#### Data entries

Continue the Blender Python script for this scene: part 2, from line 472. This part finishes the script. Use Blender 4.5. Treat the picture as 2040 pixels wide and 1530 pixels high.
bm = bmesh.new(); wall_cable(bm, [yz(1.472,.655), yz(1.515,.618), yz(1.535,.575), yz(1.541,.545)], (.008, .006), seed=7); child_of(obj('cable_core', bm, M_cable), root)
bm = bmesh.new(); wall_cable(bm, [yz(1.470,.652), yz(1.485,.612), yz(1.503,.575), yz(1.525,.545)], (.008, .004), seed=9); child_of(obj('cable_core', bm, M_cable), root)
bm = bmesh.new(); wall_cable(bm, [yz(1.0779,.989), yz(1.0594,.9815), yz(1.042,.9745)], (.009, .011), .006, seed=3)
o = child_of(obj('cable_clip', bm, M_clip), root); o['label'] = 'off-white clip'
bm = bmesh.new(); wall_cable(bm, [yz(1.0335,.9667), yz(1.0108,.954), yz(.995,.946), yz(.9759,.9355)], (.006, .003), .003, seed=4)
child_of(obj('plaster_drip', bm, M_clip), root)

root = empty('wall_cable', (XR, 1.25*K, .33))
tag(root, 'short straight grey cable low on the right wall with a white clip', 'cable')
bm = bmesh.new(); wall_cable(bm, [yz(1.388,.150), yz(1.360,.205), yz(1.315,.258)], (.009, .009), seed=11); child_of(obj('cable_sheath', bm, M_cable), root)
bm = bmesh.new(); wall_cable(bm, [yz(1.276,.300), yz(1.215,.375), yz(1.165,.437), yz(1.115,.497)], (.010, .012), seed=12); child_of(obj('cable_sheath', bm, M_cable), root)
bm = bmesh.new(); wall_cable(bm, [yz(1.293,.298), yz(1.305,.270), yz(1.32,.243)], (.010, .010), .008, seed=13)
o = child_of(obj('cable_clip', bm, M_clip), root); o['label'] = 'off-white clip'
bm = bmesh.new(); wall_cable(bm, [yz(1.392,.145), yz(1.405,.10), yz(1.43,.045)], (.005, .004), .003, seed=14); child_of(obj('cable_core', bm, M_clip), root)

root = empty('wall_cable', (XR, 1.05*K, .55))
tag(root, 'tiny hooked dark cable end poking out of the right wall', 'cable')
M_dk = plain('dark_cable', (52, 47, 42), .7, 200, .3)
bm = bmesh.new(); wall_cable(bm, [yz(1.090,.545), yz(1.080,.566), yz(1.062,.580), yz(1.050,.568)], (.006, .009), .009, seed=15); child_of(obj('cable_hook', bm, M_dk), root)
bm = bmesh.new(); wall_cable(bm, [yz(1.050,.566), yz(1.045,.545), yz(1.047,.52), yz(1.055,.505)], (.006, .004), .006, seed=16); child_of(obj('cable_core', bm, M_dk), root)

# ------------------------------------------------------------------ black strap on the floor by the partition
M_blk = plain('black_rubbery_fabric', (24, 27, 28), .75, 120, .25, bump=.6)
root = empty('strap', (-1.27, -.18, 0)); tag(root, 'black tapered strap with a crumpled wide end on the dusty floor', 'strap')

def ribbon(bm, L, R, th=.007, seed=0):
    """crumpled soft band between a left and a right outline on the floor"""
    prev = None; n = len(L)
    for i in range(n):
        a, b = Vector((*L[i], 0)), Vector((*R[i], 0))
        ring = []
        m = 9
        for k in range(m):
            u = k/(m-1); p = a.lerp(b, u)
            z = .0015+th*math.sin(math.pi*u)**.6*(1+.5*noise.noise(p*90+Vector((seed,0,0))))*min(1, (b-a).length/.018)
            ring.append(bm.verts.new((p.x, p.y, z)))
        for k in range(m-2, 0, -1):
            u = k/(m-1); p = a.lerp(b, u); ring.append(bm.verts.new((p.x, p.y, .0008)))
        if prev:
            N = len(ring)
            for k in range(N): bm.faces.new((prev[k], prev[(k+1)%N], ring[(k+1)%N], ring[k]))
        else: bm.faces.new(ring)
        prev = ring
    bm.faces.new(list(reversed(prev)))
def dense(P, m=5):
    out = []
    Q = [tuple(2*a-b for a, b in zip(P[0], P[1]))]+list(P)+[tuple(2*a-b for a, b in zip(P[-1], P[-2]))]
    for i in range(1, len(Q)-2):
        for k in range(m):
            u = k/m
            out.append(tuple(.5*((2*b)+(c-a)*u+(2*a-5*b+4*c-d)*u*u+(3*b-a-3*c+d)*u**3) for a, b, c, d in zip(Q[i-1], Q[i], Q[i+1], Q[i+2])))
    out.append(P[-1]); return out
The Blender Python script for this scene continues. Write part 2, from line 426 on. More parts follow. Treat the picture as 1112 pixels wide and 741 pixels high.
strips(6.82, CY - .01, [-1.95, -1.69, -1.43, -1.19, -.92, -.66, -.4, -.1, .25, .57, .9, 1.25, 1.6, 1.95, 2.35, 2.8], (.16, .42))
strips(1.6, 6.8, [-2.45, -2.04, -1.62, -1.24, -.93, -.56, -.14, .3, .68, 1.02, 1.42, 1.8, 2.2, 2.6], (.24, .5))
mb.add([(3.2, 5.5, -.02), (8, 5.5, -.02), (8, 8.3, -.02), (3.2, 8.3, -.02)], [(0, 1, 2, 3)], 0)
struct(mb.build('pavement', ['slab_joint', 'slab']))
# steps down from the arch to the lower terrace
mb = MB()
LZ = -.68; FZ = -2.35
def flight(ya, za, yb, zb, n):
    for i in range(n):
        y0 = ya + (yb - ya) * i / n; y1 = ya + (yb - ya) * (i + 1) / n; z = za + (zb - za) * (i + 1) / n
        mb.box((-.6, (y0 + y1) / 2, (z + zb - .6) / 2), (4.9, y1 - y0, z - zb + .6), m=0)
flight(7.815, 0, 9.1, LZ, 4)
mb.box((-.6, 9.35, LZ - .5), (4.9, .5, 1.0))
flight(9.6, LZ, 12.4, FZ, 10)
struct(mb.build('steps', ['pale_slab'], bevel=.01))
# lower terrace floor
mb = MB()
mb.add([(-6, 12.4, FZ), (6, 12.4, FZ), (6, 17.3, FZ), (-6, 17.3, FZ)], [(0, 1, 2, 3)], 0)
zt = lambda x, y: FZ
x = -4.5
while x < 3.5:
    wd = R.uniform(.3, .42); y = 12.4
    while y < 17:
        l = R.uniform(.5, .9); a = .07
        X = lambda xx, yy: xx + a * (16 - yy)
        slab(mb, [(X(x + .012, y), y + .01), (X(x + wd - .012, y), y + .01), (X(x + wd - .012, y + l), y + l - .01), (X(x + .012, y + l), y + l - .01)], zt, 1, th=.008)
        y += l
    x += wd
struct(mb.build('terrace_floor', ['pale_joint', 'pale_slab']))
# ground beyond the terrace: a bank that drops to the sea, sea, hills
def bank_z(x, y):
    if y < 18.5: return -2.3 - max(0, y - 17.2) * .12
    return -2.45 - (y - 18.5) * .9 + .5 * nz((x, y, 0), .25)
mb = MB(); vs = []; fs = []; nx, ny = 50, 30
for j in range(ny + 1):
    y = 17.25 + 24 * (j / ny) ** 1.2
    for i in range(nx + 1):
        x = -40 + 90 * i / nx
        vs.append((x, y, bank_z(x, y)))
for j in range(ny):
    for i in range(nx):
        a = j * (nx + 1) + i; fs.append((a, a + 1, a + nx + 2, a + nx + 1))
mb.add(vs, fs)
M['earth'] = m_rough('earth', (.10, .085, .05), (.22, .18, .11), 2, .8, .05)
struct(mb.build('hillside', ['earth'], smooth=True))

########

| Requirement |
Take the records above and return them exactly as written.

| Exercise solution |
Continue the Blender Python script for this scene: part 2, from line 472. This part finishes the script. Use Blender 4.5. Treat the picture as 2040 pixels wide and 1530 pixels high.
bm = bmesh.new(); wall_cable(bm, [yz(1.472,.655), yz(1.515,.618), yz(1.535,.575), yz(1.541,.545)], (.008, .006), seed=7); child_of(obj('cable_core', bm, M_cable), root)
bm = bmesh.new(); wall_cable(bm, [yz(1.470,.652), yz(1.485,.612), yz(1.503,.575), yz(1.525,.545)], (.008, .004), seed=9); child_of(obj('cable_core', bm, M_cable), root)
bm = bmesh.new(); wall_cable(bm, [yz(1.0779,.989), yz(1.0594,.9815), yz(1.042,.9745)], (.009, .011), .006, seed=3)
o = child_of(obj('cable_clip', bm, M_clip), root); o['label'] = 'off-white clip'
bm = bmesh.new(); wall_cable(bm, [yz(1.0335,.9667), yz(1.0108,.954), yz(.995,.946), yz(.9759,.9355)], (.006, .003), .003, seed=4)
child_of(obj('plaster_drip', bm, M_clip), root)

root = empty('wall_cable', (XR, 1.25*K, .33))
tag(root, 'short straight grey cable low on the right wall with a white clip', 'cable')
bm = bmesh.new(); wall_cable(bm, [yz(1.388,.150), yz(1.360,.205), yz(1.315,.258)], (.009, .009), seed=11); child_of(obj('cable_sheath', bm, M_cable), root)
bm = bmesh.new(); wall_cable(bm, [yz(1.276,.300), yz(1.215,.375), yz(1.165,.437), yz(1.115,.497)], (.010, .012), seed=12); child_of(obj('cable_sheath', bm, M_cable), root)
bm = bmesh.new(); wall_cable(bm, [yz(1.293,.298), yz(1.305,.270), yz(1.32,.243)], (.010, .010), .008, seed=13)
o = child_of(obj('cable_clip', bm, M_clip), root); o['label'] = 'off-white clip'
bm = bmesh.new(); wall_cable(bm, [yz(1.392,.145), yz(1.405,.10), yz(1.43,.045)], (.005, .004), .003, seed=14); child_of(obj('cable_core', bm, M_clip), root)

root = empty('wall_cable', (XR, 1.05*K, .55))
tag(root, 'tiny hooked dark cable end poking out of the right wall', 'cable')
M_dk = plain('dark_cable', (52, 47, 42), .7, 200, .3)
bm = bmesh.new(); wall_cable(bm, [yz(1.090,.545), yz(1.080,.566), yz(1.062,.580), yz(1.050,.568)], (.006, .009), .009, seed=15); child_of(obj('cable_hook', bm, M_dk), root)
bm = bmesh.new(); wall_cable(bm, [yz(1.050,.566), yz(1.045,.545), yz(1.047,.52), yz(1.055,.505)], (.006, .004), .006, seed=16); child_of(obj('cable_core', bm, M_dk), root)

# ------------------------------------------------------------------ black strap on the floor by the partition
M_blk = plain('black_rubbery_fabric', (24, 27, 28), .75, 120, .25, bump=.6)
root = empty('strap', (-1.27, -.18, 0)); tag(root, 'black tapered strap with a crumpled wide end on the dusty floor', 'strap')

def ribbon(bm, L, R, th=.007, seed=0):
    """crumpled soft band between a left and a right outline on the floor"""
    prev = None; n = len(L)
    for i in range(n):
        a, b = Vector((*L[i], 0)), Vector((*R[i], 0))
        ring = []
        m = 9
        for k in range(m):
            u = k/(m-1); p = a.lerp(b, u)
            z = .0015+th*math.sin(math.pi*u)**.6*(1+.5*noise.noise(p*90+Vector((seed,0,0))))*min(1, (b-a).length/.018)
            ring.append(bm.verts.new((p.x, p.y, z)))
        for k in range(m-2, 0, -1):
            u = k/(m-1); p = a.lerp(b, u); ring.append(bm.verts.new((p.x, p.y, .0008)))
        if prev:
            N = len(ring)
            for k in range(N): bm.faces.new((prev[k], prev[(k+1)%N], ring[(k+1)%N], ring[k]))
        else: bm.faces.new(ring)
        prev = ring
    bm.faces.new(list(reversed(prev)))
def dense(P, m=5):
    out = []
    Q = [tuple(2*a-b for a, b in zip(P[0], P[1]))]+list(P)+[tuple(2*a-b for a, b in zip(P[-1], P[-2]))]
    for i in range(1, len(Q)-2):
        for k in range(m):
            u = k/m
            out.append(tuple(.5*((2*b)+(c-a)*u+(2*a-5*b+4*c-d)*u*u+(3*b-a-3*c+d)*u**3) for a, b, c, d in zip(Q[i-1], Q[i], Q[i+1], Q[i+2])))
    out.append(P[-1]); return out
The Blender Python script for this scene continues. Write part 2, from line 426 on. More parts follow. Treat the picture as 1112 pixels wide and 741 pixels high.
strips(6.82, CY - .01, [-1.95, -1.69, -1.43, -1.19, -.92, -.66, -.4, -.1, .25, .57, .9, 1.25, 1.6, 1.95, 2.35, 2.8], (.16, .42))
strips(1.6, 6.8, [-2.45, -2.04, -1.62, -1.24, -.93, -.56, -.14, .3, .68, 1.02, 1.42, 1.8, 2.2, 2.6], (.24, .5))
mb.add([(3.2, 5.5, -.02), (8, 5.5, -.02), (8, 8.3, -.02), (3.2, 8.3, -.02)], [(0, 1, 2, 3)], 0)
struct(mb.build('pavement', ['slab_joint', 'slab']))
# steps down from the arch to the lower terrace
mb = MB()
LZ = -.68; FZ = -2.35
def flight(ya, za, yb, zb, n):
    for i in range(n):
        y0 = ya + (yb - ya) * i / n; y1 = ya + (yb - ya) * (i + 1) / n; z = za + (zb - za) * (i + 1) / n
        mb.box((-.6, (y0 + y1) / 2, (z + zb - .6) / 2), (4.9, y1 - y0, z - zb + .6), m=0)
flight(7.815, 0, 9.1, LZ, 4)
mb.box((-.6, 9.35, LZ - .5), (4.9, .5, 1.0))
flight(9.6, LZ, 12.4, FZ, 10)
struct(mb.build('steps', ['pale_slab'], bevel=.01))
# lower terrace floor
mb = MB()
mb.add([(-6, 12.4, FZ), (6, 12.4, FZ), (6, 17.3, FZ), (-6, 17.3, FZ)], [(0, 1, 2, 3)], 0)
zt = lambda x, y: FZ
x = -4.5
while x < 3.5:
    wd = R.uniform(.3, .42); y = 12.4
    while y < 17:
        l = R.uniform(.5, .9); a = .07
        X = lambda xx, yy: xx + a * (16 - yy)
        slab(mb, [(X(x + .012, y), y + .01), (X(x + wd - .012, y), y + .01), (X(x + wd - .012, y + l), y + l - .01), (X(x + .012, y + l), y + l - .01)], zt, 1, th=.008)
        y += l
    x += wd
struct(mb.build('terrace_floor', ['pale_joint', 'pale_slab']))
# ground beyond the terrace: a bank that drops to the sea, sea, hills
def bank_z(x, y):
    if y < 18.5: return -2.3 - max(0, y - 17.2) * .12
    return -2.45 - (y - 18.5) * .9 + .5 * nz((x, y, 0), .25)
mb = MB(); vs = []; fs = []; nx, ny = 50, 30
for j in range(ny + 1):
    y = 17.25 + 24 * (j / ny) ** 1.2
    for i in range(nx + 1):
        x = -40 + 90 * i / nx
        vs.append((x, y, bank_z(x, y)))
for j in range(ny):
    for i in range(nx):
        a = j * (nx + 1) + i; fs.append((a, a + 1, a + nx + 2, a + nx + 1))
mb.add(vs, fs)
M['earth'] = m_rough('earth', (.10, .085, .05), (.22, .18, .11), 2, .8, .05)
struct(mb.build('hillside', ['earth'], smooth=True))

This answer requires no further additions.